* **Given request**
Write out, word for word, the first line of the data below and every line after it through the one containing "COL = S.collection".

* **Provided data**
━━━━━━━━━━━━━━━━━━━━

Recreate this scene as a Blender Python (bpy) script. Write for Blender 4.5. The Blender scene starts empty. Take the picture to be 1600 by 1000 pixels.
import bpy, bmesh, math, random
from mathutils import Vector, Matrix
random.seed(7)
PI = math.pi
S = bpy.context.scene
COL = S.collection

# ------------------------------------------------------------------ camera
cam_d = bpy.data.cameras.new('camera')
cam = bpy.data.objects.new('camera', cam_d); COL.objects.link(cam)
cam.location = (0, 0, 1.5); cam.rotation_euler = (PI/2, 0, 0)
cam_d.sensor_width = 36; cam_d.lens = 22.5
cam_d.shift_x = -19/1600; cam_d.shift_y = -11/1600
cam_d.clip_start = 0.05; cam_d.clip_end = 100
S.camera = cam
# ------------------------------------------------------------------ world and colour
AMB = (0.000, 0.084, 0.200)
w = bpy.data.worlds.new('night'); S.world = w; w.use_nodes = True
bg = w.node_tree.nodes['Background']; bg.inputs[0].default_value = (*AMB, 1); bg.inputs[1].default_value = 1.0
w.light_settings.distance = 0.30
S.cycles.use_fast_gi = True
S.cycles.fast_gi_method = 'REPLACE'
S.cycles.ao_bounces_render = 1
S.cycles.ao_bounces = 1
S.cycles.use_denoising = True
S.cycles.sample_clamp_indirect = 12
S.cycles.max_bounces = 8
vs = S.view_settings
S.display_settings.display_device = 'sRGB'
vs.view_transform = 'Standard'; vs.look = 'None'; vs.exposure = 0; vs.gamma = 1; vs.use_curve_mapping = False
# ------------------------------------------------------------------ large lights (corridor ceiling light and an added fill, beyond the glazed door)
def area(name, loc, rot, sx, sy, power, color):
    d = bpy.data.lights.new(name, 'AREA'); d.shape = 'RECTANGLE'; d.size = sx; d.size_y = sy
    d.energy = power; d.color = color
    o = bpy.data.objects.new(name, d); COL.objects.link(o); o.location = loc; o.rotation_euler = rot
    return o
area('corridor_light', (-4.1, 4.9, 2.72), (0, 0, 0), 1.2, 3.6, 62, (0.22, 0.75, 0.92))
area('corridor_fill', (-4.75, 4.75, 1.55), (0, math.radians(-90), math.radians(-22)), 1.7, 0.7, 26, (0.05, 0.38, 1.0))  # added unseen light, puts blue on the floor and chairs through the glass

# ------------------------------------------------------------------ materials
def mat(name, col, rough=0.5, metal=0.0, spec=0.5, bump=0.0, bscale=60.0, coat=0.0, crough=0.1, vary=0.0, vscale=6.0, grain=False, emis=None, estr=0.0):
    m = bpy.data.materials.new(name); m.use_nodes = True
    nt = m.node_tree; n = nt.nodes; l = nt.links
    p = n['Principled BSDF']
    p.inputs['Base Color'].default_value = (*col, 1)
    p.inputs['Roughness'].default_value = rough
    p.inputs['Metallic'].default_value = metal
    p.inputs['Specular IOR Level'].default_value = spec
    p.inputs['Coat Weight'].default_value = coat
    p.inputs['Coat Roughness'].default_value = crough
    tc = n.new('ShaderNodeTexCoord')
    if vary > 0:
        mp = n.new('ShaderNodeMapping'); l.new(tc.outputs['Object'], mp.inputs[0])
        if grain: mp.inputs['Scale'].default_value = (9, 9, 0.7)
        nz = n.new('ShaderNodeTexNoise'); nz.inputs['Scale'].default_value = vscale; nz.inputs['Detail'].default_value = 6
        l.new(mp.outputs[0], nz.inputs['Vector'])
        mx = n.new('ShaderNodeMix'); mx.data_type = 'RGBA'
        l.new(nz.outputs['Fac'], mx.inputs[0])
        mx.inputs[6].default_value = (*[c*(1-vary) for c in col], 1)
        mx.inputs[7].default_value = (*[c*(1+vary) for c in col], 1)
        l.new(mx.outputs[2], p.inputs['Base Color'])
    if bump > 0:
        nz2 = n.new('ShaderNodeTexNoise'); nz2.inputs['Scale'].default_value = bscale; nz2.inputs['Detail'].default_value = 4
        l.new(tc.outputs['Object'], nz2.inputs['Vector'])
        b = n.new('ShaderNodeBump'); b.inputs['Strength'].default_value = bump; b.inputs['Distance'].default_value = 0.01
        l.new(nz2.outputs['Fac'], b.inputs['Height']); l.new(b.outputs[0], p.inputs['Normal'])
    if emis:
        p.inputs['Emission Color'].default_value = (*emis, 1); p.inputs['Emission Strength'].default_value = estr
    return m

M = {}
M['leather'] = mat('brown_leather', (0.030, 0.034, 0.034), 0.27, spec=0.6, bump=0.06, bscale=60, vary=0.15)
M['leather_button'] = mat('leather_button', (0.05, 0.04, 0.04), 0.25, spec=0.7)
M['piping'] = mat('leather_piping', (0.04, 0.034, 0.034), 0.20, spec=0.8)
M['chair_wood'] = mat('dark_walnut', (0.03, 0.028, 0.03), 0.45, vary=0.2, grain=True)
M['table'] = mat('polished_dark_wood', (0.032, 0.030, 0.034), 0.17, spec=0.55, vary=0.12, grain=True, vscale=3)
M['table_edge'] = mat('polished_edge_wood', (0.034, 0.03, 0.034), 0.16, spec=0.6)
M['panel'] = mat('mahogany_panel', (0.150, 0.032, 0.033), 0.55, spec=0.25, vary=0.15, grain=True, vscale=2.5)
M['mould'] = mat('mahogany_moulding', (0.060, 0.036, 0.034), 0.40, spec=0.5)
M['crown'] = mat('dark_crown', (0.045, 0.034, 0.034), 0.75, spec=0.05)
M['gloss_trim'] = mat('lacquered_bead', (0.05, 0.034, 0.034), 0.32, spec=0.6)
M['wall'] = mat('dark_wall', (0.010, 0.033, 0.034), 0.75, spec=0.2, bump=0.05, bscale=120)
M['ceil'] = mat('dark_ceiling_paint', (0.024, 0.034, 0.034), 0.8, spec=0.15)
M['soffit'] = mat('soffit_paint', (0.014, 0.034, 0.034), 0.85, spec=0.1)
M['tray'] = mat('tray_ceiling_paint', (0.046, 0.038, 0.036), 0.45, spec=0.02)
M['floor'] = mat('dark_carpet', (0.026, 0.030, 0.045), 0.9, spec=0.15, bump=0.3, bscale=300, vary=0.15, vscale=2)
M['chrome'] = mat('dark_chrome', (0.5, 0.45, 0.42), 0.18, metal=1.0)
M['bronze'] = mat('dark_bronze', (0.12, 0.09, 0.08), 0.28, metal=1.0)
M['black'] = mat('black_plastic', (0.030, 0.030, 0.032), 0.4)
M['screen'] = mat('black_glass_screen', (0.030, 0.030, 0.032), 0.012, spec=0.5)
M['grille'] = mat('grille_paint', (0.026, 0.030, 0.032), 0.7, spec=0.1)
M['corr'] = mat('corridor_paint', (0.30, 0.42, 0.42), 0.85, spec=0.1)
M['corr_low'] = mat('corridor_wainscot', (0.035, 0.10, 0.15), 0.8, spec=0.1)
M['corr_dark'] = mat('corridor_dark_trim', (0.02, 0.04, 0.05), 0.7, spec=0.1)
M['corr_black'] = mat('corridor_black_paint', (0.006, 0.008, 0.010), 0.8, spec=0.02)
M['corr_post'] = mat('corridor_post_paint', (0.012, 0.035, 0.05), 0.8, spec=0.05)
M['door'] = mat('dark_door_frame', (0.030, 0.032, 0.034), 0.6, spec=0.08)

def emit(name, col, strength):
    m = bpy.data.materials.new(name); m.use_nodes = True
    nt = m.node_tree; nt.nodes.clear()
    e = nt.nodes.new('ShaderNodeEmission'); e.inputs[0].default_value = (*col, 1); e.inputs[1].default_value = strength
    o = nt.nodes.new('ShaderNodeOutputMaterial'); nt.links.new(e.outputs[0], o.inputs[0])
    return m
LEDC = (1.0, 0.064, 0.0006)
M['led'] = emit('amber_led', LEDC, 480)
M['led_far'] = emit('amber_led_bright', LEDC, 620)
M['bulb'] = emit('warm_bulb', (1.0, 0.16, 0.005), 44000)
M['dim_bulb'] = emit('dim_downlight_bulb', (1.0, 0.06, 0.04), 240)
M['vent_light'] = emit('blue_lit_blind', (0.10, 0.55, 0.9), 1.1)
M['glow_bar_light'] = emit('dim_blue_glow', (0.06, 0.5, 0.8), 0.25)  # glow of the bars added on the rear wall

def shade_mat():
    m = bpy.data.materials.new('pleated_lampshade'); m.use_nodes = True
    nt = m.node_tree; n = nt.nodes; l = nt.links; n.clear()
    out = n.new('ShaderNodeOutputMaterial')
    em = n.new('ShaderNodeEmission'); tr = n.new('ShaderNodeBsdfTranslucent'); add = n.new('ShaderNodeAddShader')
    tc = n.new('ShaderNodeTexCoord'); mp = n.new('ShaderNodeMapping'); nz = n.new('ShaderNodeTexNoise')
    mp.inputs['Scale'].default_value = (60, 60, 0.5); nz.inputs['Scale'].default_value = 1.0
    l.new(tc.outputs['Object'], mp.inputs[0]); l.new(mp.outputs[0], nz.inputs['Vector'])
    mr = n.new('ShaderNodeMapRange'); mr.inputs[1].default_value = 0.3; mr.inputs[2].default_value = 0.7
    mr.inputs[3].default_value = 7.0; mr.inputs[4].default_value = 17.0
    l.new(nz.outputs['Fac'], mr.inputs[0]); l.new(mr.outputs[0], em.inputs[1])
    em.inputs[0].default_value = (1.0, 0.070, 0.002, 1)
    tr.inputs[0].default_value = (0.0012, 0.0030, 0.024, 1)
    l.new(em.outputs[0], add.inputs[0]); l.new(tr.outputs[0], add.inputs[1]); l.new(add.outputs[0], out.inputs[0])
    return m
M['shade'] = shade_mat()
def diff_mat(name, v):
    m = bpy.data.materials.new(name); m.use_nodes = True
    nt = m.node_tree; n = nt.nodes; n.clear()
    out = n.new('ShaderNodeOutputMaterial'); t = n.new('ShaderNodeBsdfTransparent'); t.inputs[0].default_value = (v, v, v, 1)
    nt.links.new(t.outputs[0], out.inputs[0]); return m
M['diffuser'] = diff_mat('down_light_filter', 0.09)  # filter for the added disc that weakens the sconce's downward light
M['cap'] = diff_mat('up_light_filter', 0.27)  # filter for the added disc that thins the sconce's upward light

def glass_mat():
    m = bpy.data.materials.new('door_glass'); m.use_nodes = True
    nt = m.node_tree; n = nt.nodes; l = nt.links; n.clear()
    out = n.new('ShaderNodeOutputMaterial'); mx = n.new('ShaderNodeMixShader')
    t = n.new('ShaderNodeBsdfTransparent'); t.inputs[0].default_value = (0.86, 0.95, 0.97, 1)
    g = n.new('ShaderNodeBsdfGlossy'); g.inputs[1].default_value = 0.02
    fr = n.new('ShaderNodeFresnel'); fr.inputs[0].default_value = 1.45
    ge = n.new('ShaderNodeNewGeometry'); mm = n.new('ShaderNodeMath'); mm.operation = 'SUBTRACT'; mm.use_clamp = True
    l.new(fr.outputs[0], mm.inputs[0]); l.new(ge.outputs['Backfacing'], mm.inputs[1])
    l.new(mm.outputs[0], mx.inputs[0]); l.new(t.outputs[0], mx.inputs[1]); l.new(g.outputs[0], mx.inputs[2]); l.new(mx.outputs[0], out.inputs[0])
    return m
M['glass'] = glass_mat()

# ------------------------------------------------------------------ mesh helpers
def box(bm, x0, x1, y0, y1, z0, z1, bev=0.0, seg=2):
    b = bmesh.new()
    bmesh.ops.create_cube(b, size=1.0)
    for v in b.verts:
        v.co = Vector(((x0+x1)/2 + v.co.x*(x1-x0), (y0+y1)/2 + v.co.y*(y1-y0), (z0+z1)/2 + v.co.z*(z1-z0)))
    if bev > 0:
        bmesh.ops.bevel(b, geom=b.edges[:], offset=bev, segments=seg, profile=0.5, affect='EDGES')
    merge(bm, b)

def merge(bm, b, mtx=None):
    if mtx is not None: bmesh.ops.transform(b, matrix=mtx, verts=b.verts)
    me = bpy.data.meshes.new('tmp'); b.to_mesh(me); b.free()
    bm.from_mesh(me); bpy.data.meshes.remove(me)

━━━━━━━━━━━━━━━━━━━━

* **Solution below**
Recreate this scene as a Blender Python (bpy) script. Write for Blender 4.5. The Blender scene starts empty. Take the picture to be 1600 by 1000 pixels.
import bpy, bmesh, math, random
from mathutils import Vector, Matrix
random.seed(7)
PI = math.pi
S = bpy.context.scene
COL = S.collection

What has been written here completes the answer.